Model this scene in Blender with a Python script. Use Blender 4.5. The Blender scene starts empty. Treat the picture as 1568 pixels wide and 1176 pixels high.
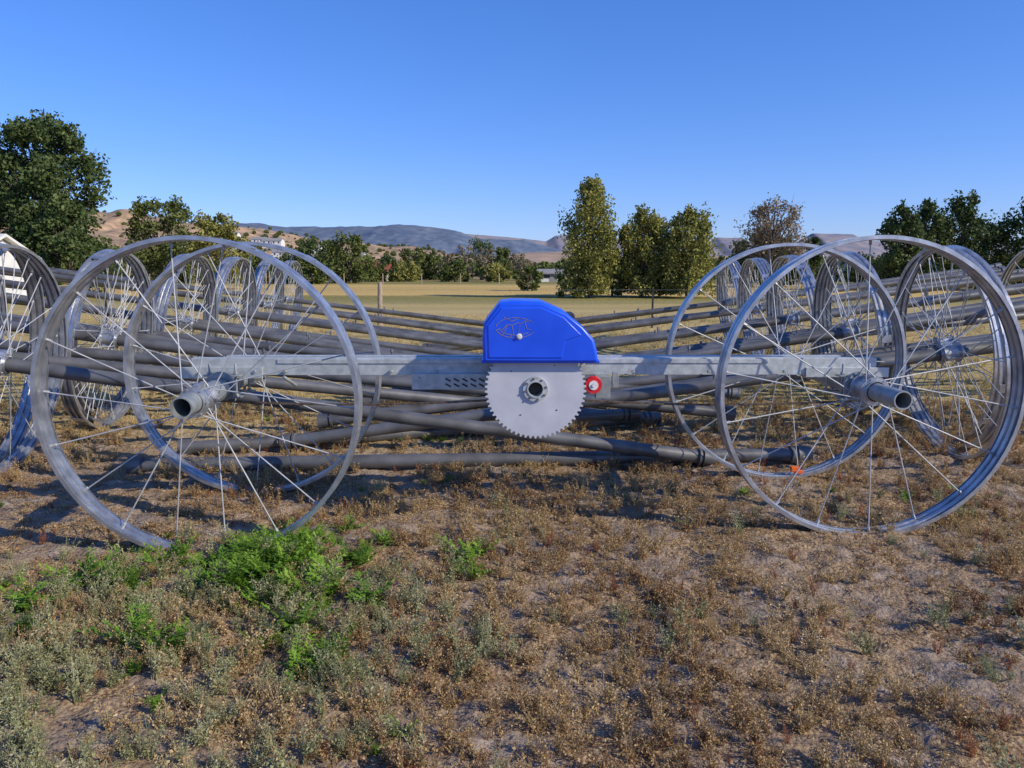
import bpy, math, random
import numpy as np
from mathutils import Vector, Matrix
random.seed(7); rng=np.random.default_rng(7)
S=bpy.context.scene
# ---------------------------------------------------------------- helpers
def link(o,parent=None):
    S.collection.objects.link(o)
    if parent is not None: o.parent=parent
    return o
def empty(name,parent=None,loc=(0,0,0)):
    e=bpy.data.objects.new(name,None); e.empty_display_size=.2; e.location=loc
    return link(e,parent)
class MB:
    def __init__(s): s.v=[]; s.f=[]
    def add(s,vs,fs):
        b=len(s.v); s.v+= [tuple(v) for v in vs]; s.f+=[tuple(b+i for i in f) for f in fs]
    def box(s,x0,x1,y0,y1,z0,z1,M=None):
        vs=[(x,y,z) for x in(x0,x1) for y in(y0,y1) for z in(z0,z1)]
        if M is not None: vs=[M@Vector(v) for v in vs]
        s.add(vs,[(0,1,3,2),(4,6,7,5),(0,4,5,1),(2,3,7,6),(0,2,6,4),(1,5,7,3)])
    def frame(s,p0,p1):
        p0=Vector(p0);p1=Vector(p1);d=(p1-p0).normalized()
        a=d.cross(Vector((0,0,1)))
        if a.length<.05:a=d.cross(Vector((0,1,0)))
        a.normalize();b=d.cross(a);return p0,p1,a,b
    def cyl(s,p0,p1,r0,r1=None,n=12,cap=True):
        if r1 is None:r1=r0
        p0,p1,a,b=s.frame(p0,p1);vs=[]
        for p,r in((p0,r0),(p1,r1)):
            for i in range(n):
                t=2*math.pi*i/n;vs.append(p+a*r*math.cos(t)+b*r*math.sin(t))
        fs=[(i,(i+1)%n,n+(i+1)%n,n+i) for i in range(n)]
        if cap: fs+=[tuple(range(n-1,-1,-1)),tuple(range(n,2*n))]
        s.add(vs,fs)
    def lathe(s,p0,d,prof,n=32,closed=True):
        d=Vector(d).normalized();p0,_,a,b=s.frame(p0,Vector(p0)+d);vs=[];m=len(prof)
        for i in range(n):
            t=2*math.pi*i/n
            for (ax,r) in prof: vs.append(p0+d*ax+a*r*math.cos(t)+b*r*math.sin(t))
        fs=[]
        for i in range(n):
            j=(i+1)%n
            for k in range(m if closed else m-1):
                l=(k+1)%m; fs.append((i*m+k,j*m+k,j*m+l,i*m+l))
        s.add(vs,fs)
    def tube(s,p0,p1,ro,ri,n=24):
        L=(Vector(p1)-Vector(p0)).length
        s.lathe(p0,Vector(p1)-Vector(p0),[(0,ro),(L,ro),(L,ri),(0,ri)],n)
    def mesh(s,name,mat,smooth=True,ang=35):
        me=bpy.data.meshes.new(name);me.from_pydata(s.v,[],s.f);me.update()
        import bmesh
        bm=bmesh.new();bm.from_mesh(me);bmesh.ops.recalc_face_normals(bm,faces=bm.faces);bm.to_mesh(me);bm.free()
        if smooth:
            me.polygons.foreach_set('use_smooth',[True]*len(me.polygons))
            me.set_sharp_from_angle(angle=math.radians(ang))
        me.materials.append(mat);return me
    def obj(s,name,mat,parent=None,smooth=True,bevel=0,seg=2):
        o=bpy.data.objects.new(name,s.mesh(name,mat,smooth));link(o,parent)
        if bevel:
            b=o.modifiers.new('bevel','BEVEL');b.width=bevel;b.segments=seg;b.limit_method='ANGLE'
        return o
# noise
_T=rng.random((256,256))
def vnoise(x,y):
    xi=np.floor(x).astype(int);yi=np.floor(y).astype(int);fx=x-xi;fy=y-yi
    fx=fx*fx*(3-2*fx);fy=fy*fy*(3-2*fy)
    g=lambda a,b:_T[a&255,b&255]
    return (g(xi,yi)*(1-fx)+g(xi+1,yi)*fx)*(1-fy)+(g(xi,yi+1)*(1-fx)+g(xi+1,yi+1)*fx)*fy
def fbm(x,y,o=4):
    r=0;a=.5;s=0
    for i in range(o):
        r=r+a*vnoise(x*2**i+17*i,y*2**i+31*i);s+=a;a*=.5
    return r/s
# ---------------------------------------------------------------- materials
def mat(name):
    m=bpy.data.materials.new(name);m.use_nodes=True;nt=m.node_tree
    return m,nt,nt.nodes,nt.links,nt.nodes['Principled BSDF']
def ramp(N,stops):
    r=N.new('ShaderNodeValToRGB');e=r.color_ramp.elements
    e[0].position=stops[0][0];e[0].color=(*stops[0][1],1)
    e[1].position=stops[-1][0];e[1].color=(*stops[-1][1],1)
    for p,c in stops[1:-1]:
        n=e.new(p);n.color=(*c,1)
    return r
def pmat(name,c1,c2,scale=8,rough=.5,metal=0,bump=.1,r2=None,coord='Object'):
    m,nt,N,L,B=mat(name)
    tc=N.new('ShaderNodeTexCoord');no=N.new('ShaderNodeTexNoise');no.inputs['Scale'].default_value=scale;no.inputs['Detail'].default_value=6
    L.new(tc.outputs[coord],no.inputs['Vector'])
    r=ramp(N,[(.3,c1),(.7,c2)]);L.new(no.outputs['Fac'],r.inputs[0]);L.new(r.outputs[0],B.inputs['Base Color'])
    B.inputs['Metallic'].default_value=metal
    mr=N.new('ShaderNodeMapRange');mr.inputs['To Min'].default_value=rough;mr.inputs['To Max'].default_value=r2 if r2 else rough
    n2=N.new('ShaderNodeTexNoise');n2.inputs['Scale'].default_value=scale*3;L.new(tc.outputs[coord],n2.inputs['Vector'])
    L.new(n2.outputs['Fac'],mr.inputs['Value']);L.new(mr.outputs[0],B.inputs['Roughness'])
    if bump:
        b=N.new('ShaderNodeBump');b.inputs['Strength'].default_value=bump;b.inputs['Distance'].default_value=.01
        L.new(n2.outputs['Fac'],b.inputs['Height']);L.new(b.outputs[0],B.inputs['Normal'])
    return m
galv=pmat('galvanized_steel',(.36,.38,.41),(.64,.66,.69),11,.28,.82,.1,.5)
galv_sp=pmat('galvanized_rod',(.36,.38,.40),(.55,.57,.59),11,.55,.35,0,.7)
galv_dull=pmat('dull_galvanized_steel',(.24,.27,.275),(.42,.45,.455),16,.4,.5,.1,.6)
galv_beam=pmat('galvanized_beam',(.38,.42,.43),(.58,.615,.62),22,.42,.4,.08,.6)
alu=pmat('weathered_aluminium_pipe',(.085,.087,.092),(.20,.203,.21),4,.34,.38,.08,.58)
gearm=pmat('painted_sprocket',(.44,.46,.52),(.56,.58,.64),6,.5,.1,.05,.6)
bluem=pmat('blue_plastic',(.008,.075,.70),(.014,.10,.84),5,.25,0,.02,.38)
darkm=pmat('dark_steel',(.02,.02,.02),(.05,.045,.04),20,.5,.3,.1)
redm=pmat('red_paint',(.55,.01,.02),(.65,.02,.03),20,.35)
whitem=pmat('white_nylon',(.6,.6,.6),(.75,.75,.75),20,.4)
chainm=pmat('chain_steel',(.10,.07,.05),(.25,.19,.14),30,.5,.6)
decalm=pmat('faded_decal',(.10,.13,.30),(.30,.25,.16),30,.6)
woodm=pmat('weathered_wood',(.22,.17,.12),(.42,.35,.27),20,.85,0,.5)
barkm=pmat('bark',(.09,.07,.05),(.2,.16,.12),6,.9,0,.5)
orangem=pmat('orange_tag',(.7,.12,.01),(.8,.16,.02),6,.6)

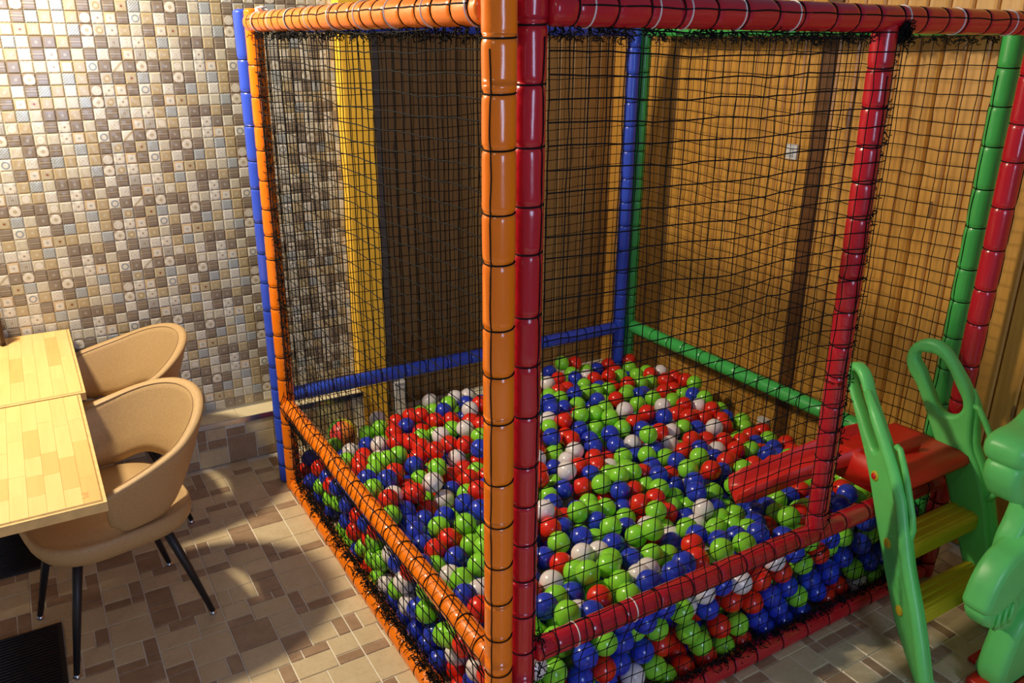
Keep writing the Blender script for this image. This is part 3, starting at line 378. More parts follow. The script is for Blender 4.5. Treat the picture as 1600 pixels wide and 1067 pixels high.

Exercise task :: Transcribe all of the entries word for word, but skip any pictures they contain.

Response below ::
Model this scene in Blender with a Python script. Use Blender 4.5. The Blender scene starts empty. Treat the picture as 1568 pixels wide and 1176 pixels high.
import bpy, math, random
import numpy as np
from mathutils import Vector, Matrix
random.seed(7); rng=np.random.default_rng(7)
S=bpy.context.scene
# ---------------------------------------------------------------- helpers
def link(o,parent=None):
    S.collection.objects.link(o)
    if parent is not None: o.parent=parent
    return o
def empty(name,parent=None,loc=(0,0,0)):
    e=bpy.data.objects.new(name,None); e.empty_display_size=.2; e.location=loc
    return link(e,parent)
class MB:
    def __init__(s): s.v=[]; s.f=[]
    def add(s,vs,fs):
        b=len(s.v); s.v+= [tuple(v) for v in vs]; s.f+=[tuple(b+i for i in f) for f in fs]
    def box(s,x0,x1,y0,y1,z0,z1,M=None):
        vs=[(x,y,z) for x in(x0,x1) for y in(y0,y1) for z in(z0,z1)]
        if M is not None: vs=[M@Vector(v) for v in vs]
        s.add(vs,[(0,1,3,2),(4,6,7,5),(0,4,5,1),(2,3,7,6),(0,2,6,4),(1,5,7,3)])
    def frame(s,p0,p1):
        p0=Vector(p0);p1=Vector(p1);d=(p1-p0).normalized()
        a=d.cross(Vector((0,0,1)))
        if a.length<.05:a=d.cross(Vector((0,1,0)))
        a.normalize();b=d.cross(a);return p0,p1,a,b
    def cyl(s,p0,p1,r0,r1=None,n=12,cap=True):
        if r1 is None:r1=r0
        p0,p1,a,b=s.frame(p0,p1);vs=[]
        for p,r in((p0,r0),(p1,r1)):
            for i in range(n):
                t=2*math.pi*i/n;vs.append(p+a*r*math.cos(t)+b*r*math.sin(t))
        fs=[(i,(i+1)%n,n+(i+1)%n,n+i) for i in range(n)]
        if cap: fs+=[tuple(range(n-1,-1,-1)),tuple(range(n,2*n))]
        s.add(vs,fs)
    def lathe(s,p0,d,prof,n=32,closed=True):
        d=Vector(d).normalized();p0,_,a,b=s.frame(p0,Vector(p0)+d);vs=[];m=len(prof)
        for i in range(n):
            t=2*math.pi*i/n
            for (ax,r) in prof: vs.append(p0+d*ax+a*r*math.cos(t)+b*r*math.sin(t))
        fs=[]
        for i in range(n):
            j=(i+1)%n
            for k in range(m if closed else m-1):
                l=(k+1)%m; fs.append((i*m+k,j*m+k,j*m+l,i*m+l))
        s.add(vs,fs)
    def tube(s,p0,p1,ro,ri,n=24):
        L=(Vector(p1)-Vector(p0)).length
        s.lathe(p0,Vector(p1)-Vector(p0),[(0,ro),(L,ro),(L,ri),(0,ri)],n)
    def mesh(s,name,mat,smooth=True,ang=35):
        me=bpy.data.meshes.new(name);me.from_pydata(s.v,[],s.f);me.update()
        import bmesh
        bm=bmesh.new();bm.from_mesh(me);bmesh.ops.recalc_face_normals(bm,faces=bm.faces);bm.to_mesh(me);bm.free()
        if smooth:
            me.polygons.foreach_set('use_smooth',[True]*len(me.polygons))
            me.set_sharp_from_angle(angle=math.radians(ang))
        me.materials.append(mat);return me
    def obj(s,name,mat,parent=None,smooth=True,bevel=0,seg=2):
        o=bpy.data.objects.new(name,s.mesh(name,mat,smooth));link(o,parent)
        if bevel:
            b=o.modifiers.new('bevel','BEVEL');b.width=bevel;b.segments=seg;b.limit_method='ANGLE'
        return o
# noise
_T=rng.random((256,256))
def vnoise(x,y):
    xi=np.floor(x).astype(int);yi=np.floor(y).astype(int);fx=x-xi;fy=y-yi
    fx=fx*fx*(3-2*fx);fy=fy*fy*(3-2*fy)
    g=lambda a,b:_T[a&255,b&255]
    return (g(xi,yi)*(1-fx)+g(xi+1,yi)*fx)*(1-fy)+(g(xi,yi+1)*(1-fx)+g(xi+1,yi+1)*fx)*fy
def fbm(x,y,o=4):
    r=0;a=.5;s=0
    for i in range(o):
        r=r+a*vnoise(x*2**i+17*i,y*2**i+31*i);s+=a;a*=.5
    return r/s
# ---------------------------------------------------------------- materials
def mat(name):
    m=bpy.data.materials.new(name);m.use_nodes=True;nt=m.node_tree
    return m,nt,nt.nodes,nt.links,nt.nodes['Principled BSDF']
def ramp(N,stops):
    r=N.new('ShaderNodeValToRGB');e=r.color_ramp.elements
    e[0].position=stops[0][0];e[0].color=(*stops[0][1],1)
    e[1].position=stops[-1][0];e[1].color=(*stops[-1][1],1)
    for p,c in stops[1:-1]:
        n=e.new(p);n.color=(*c,1)
    return r
def pmat(name,c1,c2,scale=8,rough=.5,metal=0,bump=.1,r2=None,coord='Object'):
    m,nt,N,L,B=mat(name)
    tc=N.new('ShaderNodeTexCoord');no=N.new('ShaderNodeTexNoise');no.inputs['Scale'].default_value=scale;no.inputs['Detail'].default_value=6
    L.new(tc.outputs[coord],no.inputs['Vector'])
    r=ramp(N,[(.3,c1),(.7,c2)]);L.new(no.outputs['Fac'],r.inputs[0]);L.new(r.outputs[0],B.inputs['Base Color'])
    B.inputs['Metallic'].default_value=metal
    mr=N.new('ShaderNodeMapRange');mr.inputs['To Min'].default_value=rough;mr.inputs['To Max'].default_value=r2 if r2 else rough
    n2=N.new('ShaderNodeTexNoise');n2.inputs['Scale'].default_value=scale*3;L.new(tc.outputs[coord],n2.inputs['Vector'])
    L.new(n2.outputs['Fac'],mr.inputs['Value']);L.new(mr.outputs[0],B.inputs['Roughness'])
    if bump:
        b=N.new('ShaderNodeBump');b.inputs['Strength'].default_value=bump;b.inputs['Distance'].default_value=.01
        L.new(n2.outputs['Fac'],b.inputs['Height']);L.new(b.outputs[0],B.inputs['Normal'])
    return m
galv=pmat('galvanized_steel',(.36,.38,.41),(.64,.66,.69),11,.28,.82,.1,.5)
galv_sp=pmat('galvanized_rod',(.36,.38,.40),(.55,.57,.59),11,.55,.35,0,.7)
galv_dull=pmat('dull_galvanized_steel',(.24,.27,.275),(.42,.45,.455),16,.4,.5,.1,.6)
galv_beam=pmat('galvanized_beam',(.38,.42,.43),(.58,.615,.62),22,.42,.4,.08,.6)
alu=pmat('weathered_aluminium_pipe',(.085,.087,.092),(.20,.203,.21),4,.34,.38,.08,.58)
gearm=pmat('painted_sprocket',(.44,.46,.52),(.56,.58,.64),6,.5,.1,.05,.6)
bluem=pmat('blue_plastic',(.008,.075,.70),(.014,.10,.84),5,.25,0,.02,.38)
darkm=pmat('dark_steel',(.02,.02,.02),(.05,.045,.04),20,.5,.3,.1)
redm=pmat('red_paint',(.55,.01,.02),(.65,.02,.03),20,.35)
whitem=pmat('white_nylon',(.6,.6,.6),(.75,.75,.75),20,.4)
chainm=pmat('chain_steel',(.10,.07,.05),(.25,.19,.14),30,.5,.6)
decalm=pmat('faded_decal',(.10,.13,.30),(.30,.25,.16),30,.6)
woodm=pmat('weathered_wood',(.22,.17,.12),(.42,.35,.27),20,.85,0,.5)
barkm=pmat('bark',(.09,.07,.05),(.2,.16,.12),6,.9,0,.5)
orangem=pmat('orange_tag',(.7,.12,.01),(.8,.16,.02),6,.6)

Keep writing the Blender script for this image. This is part 3, starting at line 378. More parts follow. The script is for Blender 4.5. Treat the picture as 1600 pixels wide and 1067 pixels high.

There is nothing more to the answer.